Pay Gap Report Misses Big Picture, Fails to Resolve Whether Outsourcing Saves Money

(Photo: Shutterstock)

The Congressional Budget Office (CBO) caused a minor commotion around Washington last week when it released its latest analysis—laden with caveats—comparing federal government and private sector pay. The CBO determined that total compensation for federal workers was 17 percent higher, on average, than for comparable workers in the private sector from 2011 to 2015. The pay gap has increased slightly since the CBO last studied this issue in 2012.

The CBO found that federal civilian workers whose highest level of education was a bachelor’s degree earned 21 percent more in total compensation (wages and benefits) than similar private sector workers, and federal employees with no more than a high school education earned 53 percent more than similar workers in the private sector. (Benefits—e.g., health insurance, retirement packages, and paid leave—for federal employees with a high school diploma or less were an astonishing 93 percent higher.) But anti-big government types who resent those supposedly overpaid bureaucrats can take solace in the CBO’s finding that federal workers with a professional degree or doctorate earned 18 percent less, on average, than their private sector counterparts.

CBO Chart
(Source: Congressional Budget Office report, "Comparing the Compensation of Federal and Private-Sector Employees, 2011 to 2015", April 2017)

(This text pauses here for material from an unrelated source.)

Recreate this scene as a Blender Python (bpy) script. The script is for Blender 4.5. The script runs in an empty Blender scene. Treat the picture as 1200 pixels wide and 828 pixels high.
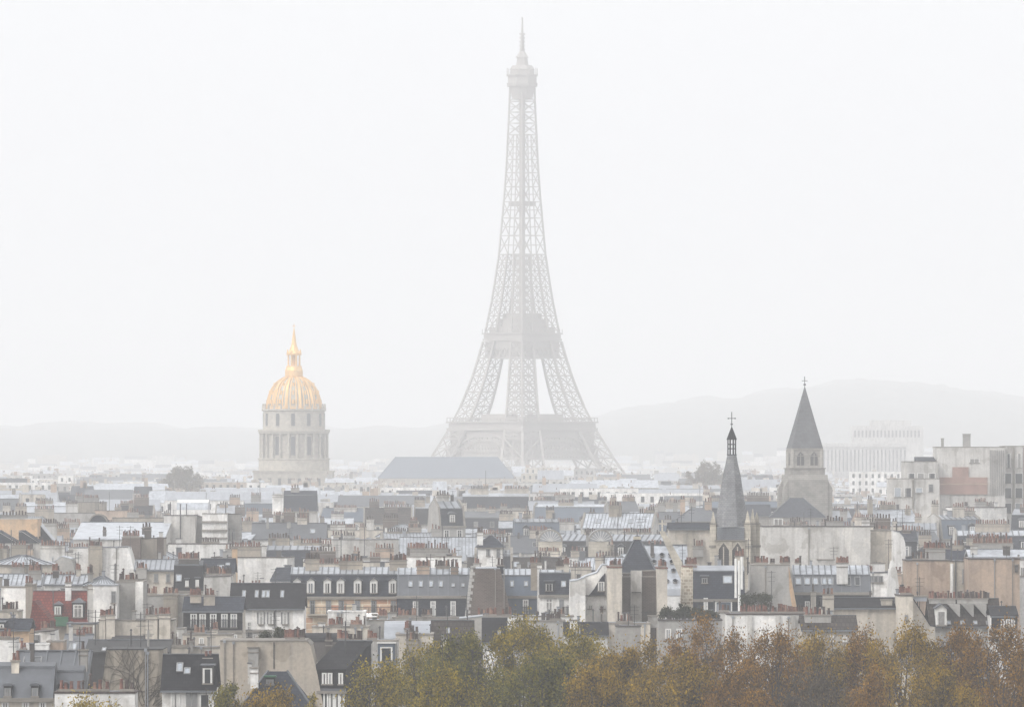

However, the numbers must be taken with a grain of salt. The CBO cautions that the comparisons are complicated by a host of statistical variables. “Even among workers with similar observable characteristics,” according to the CBO, “employees of the federal government and in the private sector may differ in other traits…that are not easy to measure but that can matter a great deal for individuals’ compensation.”

But the real elephant in the room—the one pro-outsourcing interest groups wish everyone would ignore—is that the CBO analysis did not factor in the cost of hiring private sector employees as government contractors.

In our 2011 Bad Business report, the Project On Government Oversight found that while federal employees generally make approximately 20 percent more in full compensation than comparable workers in the private sector, contractor employees working for the federal government cost, on average, 83 percent more than federal employees. We were also astonished to discover that contractors’ billing rates were, on average, 109 percent more than the total compensation paid in the private sector for comparable services.

The government should strive for the most cost-effective workforce mix. This requires a cost comparison model that compares the long-term, fully burdened costs of civil servants with those of contractors. Analyses by the CBO and the Government Accountability Office fail to take into account the contractor-cost side of that equation. Until we develop a truly uniform, effective cost comparison model, pay gap studies will serve no purpose other than to provide an opportunity for political grandstanding.